__Task statement__:
Pictures stay out of this copy, which runs from the first line of the material through the line containing "from mathutils import Vector".

__Information shown__:
»»

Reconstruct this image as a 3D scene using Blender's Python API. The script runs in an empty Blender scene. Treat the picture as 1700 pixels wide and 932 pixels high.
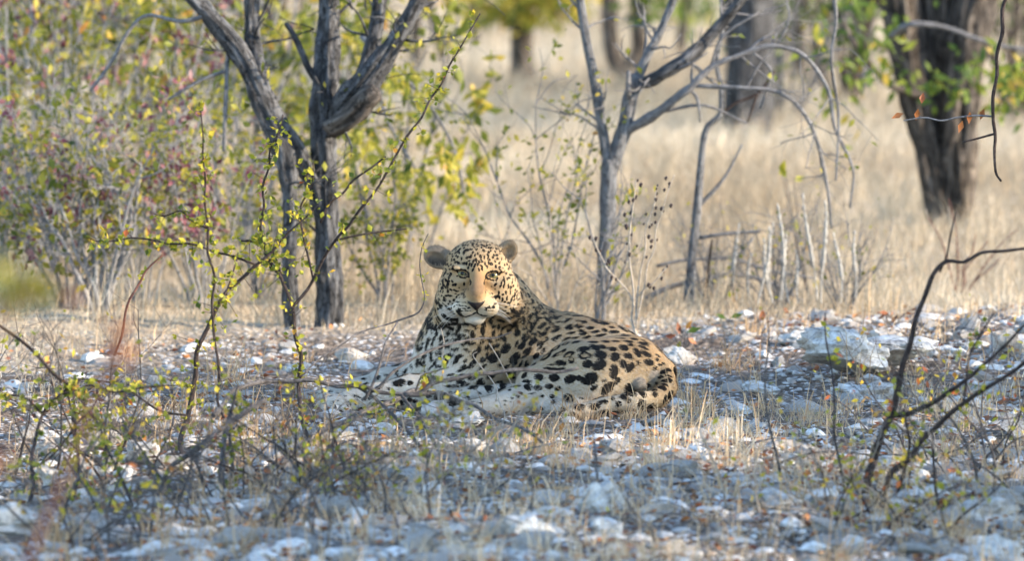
import bpy, math, random
import numpy as np
from mathutils import Vector

# ---------------------------------------------------------------- camera, sky, sun, exposure
SC = bpy.context.scene
COL = SC.collection
CAM_H, PITCH, FPX = 2.0, 0.0813, 12000.0      # eye height in m, downward tilt, focal length in photo pixels (1700 wide)
cam_d = bpy.data.cameras.new('camera'); cam = bpy.data.objects.new('camera', cam_d); COL.objects.link(cam)
cam.location = (0, 0, CAM_H); cam.rotation_euler = (math.pi/2 - PITCH, 0, 0)
cam_d.sensor_width = 36.0; cam_d.lens = FPX/1700*36.0
cam_d.clip_start = 0.5; cam_d.clip_end = 3000
cam_d.dof.use_dof = True; cam_d.dof.focus_distance = 19.82; cam_d.dof.aperture_fstop = 4.1
SC.camera = cam

SUN_EL, SUN_AZ = math.radians(20), math.radians(-14)      # azimuth measured from +X (right of picture); negative = towards the camera
SUNV = np.array([math.cos(SUN_EL)*math.cos(SUN_AZ), math.cos(SUN_EL)*math.sin(SUN_AZ), math.sin(SUN_EL)])
world = bpy.data.worlds.new('World'); SC.world = world; world.use_nodes = True
wn = world.node_tree; wn.nodes.clear()
sky = wn.nodes.new('ShaderNodeTexSky'); sky.sky_type = 'NISHITA'; sky.sun_disc = False
sky.sun_elevation = SUN_EL; sky.sun_rotation = math.pi/2 - SUN_AZ
sky.air_density = 1.0; sky.dust_density = 0.1; sky.ozone_density = 1.5
bg = wn.nodes.new('ShaderNodeBackground'); bg.inputs['Strength'].default_value = 0.15
wo = wn.nodes.new('ShaderNodeOutputWorld')
wn.links.new(sky.outputs[0], bg.inputs[0]); wn.links.new(bg.outputs[0], wo.inputs[0])
sl = bpy.data.lights.new('sun', 'SUN'); sl.energy = 3.1; sl.angle = math.radians(0.6); sl.color = (1.0, 0.83, 0.62)
so = bpy.data.objects.new('sun', sl); COL.objects.link(so)
so.rotation_euler = Vector(SUNV).to_track_quat('Z', 'Y').to_euler(); so.location = (30, -10, 20)
SC.view_settings.view_transform = 'Standard'; SC.view_settings.look = 'None'
SC.view_settings.exposure = 2.1; SC.view_settings.gamma = 1.0; SC.view_settings.use_curve_mapping = False
SC.cycles.use_denoising = True
SC.cycles.max_bounces = 4; SC.cycles.transparent_max_bounces = 8

# ---------------------------------------------------------------- helpers
rng = np.random.default_rng(7)
random.seed(7)
def P(px, py, d):
    """the point seen at photo pixel px,py that stands at distance d (m) from the camera along Y"""
    u = (px-850)/FPX; v = (466-py)/FPX
    c, s = math.cos(PITCH), math.sin(PITCH)
    dy = c + v*s; dz = -s + v*c
    return np.array([u*d/dy, d, CAM_H + dz*d/dy])
def rm(rpx, d): return rpx/FPX*d
def to_px(V):
    V = np.asarray(V, float); c, s = math.cos(PITCH), math.sin(PITCH)
    y = V[..., 1]; z = V[..., 2]-CAM_H
    f = y*c - z*s; up = y*s + z*c
    return 850+FPX*V[..., 0]/f, 466-FPX*up/f
def hash3(i, j, k, seed):
    n = (i*374761393 + j*668265263 + k*2147483647 + seed*974634777) & 0xffffffff
    n = ((n ^ (n >> 13))*1274126177) & 0xffffffff
    n = n ^ (n >> 16)
    return (n & 0xffff)/65535.0
def vnoise(p, seed=0):
    p = np.asarray(p, float); i = np.floor(p).astype(np.int64); f = p-i; f = f*f*(3-2*f)
    r = 0
    for a in (0, 1):
        for b in (0, 1):
            for c in (0, 1):
                w = (f[..., 0] if a else 1-f[..., 0])*(f[..., 1] if b else 1-f[..., 1])*(f[..., 2] if c else 1-f[..., 2])
                r = r + w*hash3(i[..., 0]+a, i[..., 1]+b, i[..., 2]+c, seed)
    return r*2-1
def fbm(p, seed=0, oct=4):
    r = 0; a = 1.0; p = np.asarray(p, float)
    for o in range(oct):
        r = r + a*vnoise(p*(2.03**o)+o*17.3, seed+o); a *= 0.5
    return r
def sstep(a, b, x):
    t = np.clip((x-a)/(b-a), 0, 1); return t*t*(3-2*t)
def gz(x, y):
    x = np.asarray(x, float); y = np.asarray(y, float)
    q = np.stack([x, y, x*0], -1)
    near = np.exp(-((y-19.5)/9)**2)
    return 0.045*vnoise(q*0.55, 3)*near + 0.02*vnoise(q*1.7, 4)*near - 0.05*sstep(22.5, 25, y) + 0.0
_g0 = float(gz(0.0, 20.05))
def GZ(x, y): return gz(x, y)-_g0
def ground_at(px, py):
    d = 20.0
    for _ in range(30):
        p = P(px, py, d); d += (p[2]-float(GZ(p[0], d)))/0.09*0.7
        d = min(max(d, 6), 90)
    p = P(px, py, d); p[2] = float(GZ(p[0], d)); return p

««

__Task answer__:
Reconstruct this image as a 3D scene using Blender's Python API. The script runs in an empty Blender scene. Treat the picture as 1700 pixels wide and 932 pixels high.
import bpy, math, random
import numpy as np
from mathutils import Vector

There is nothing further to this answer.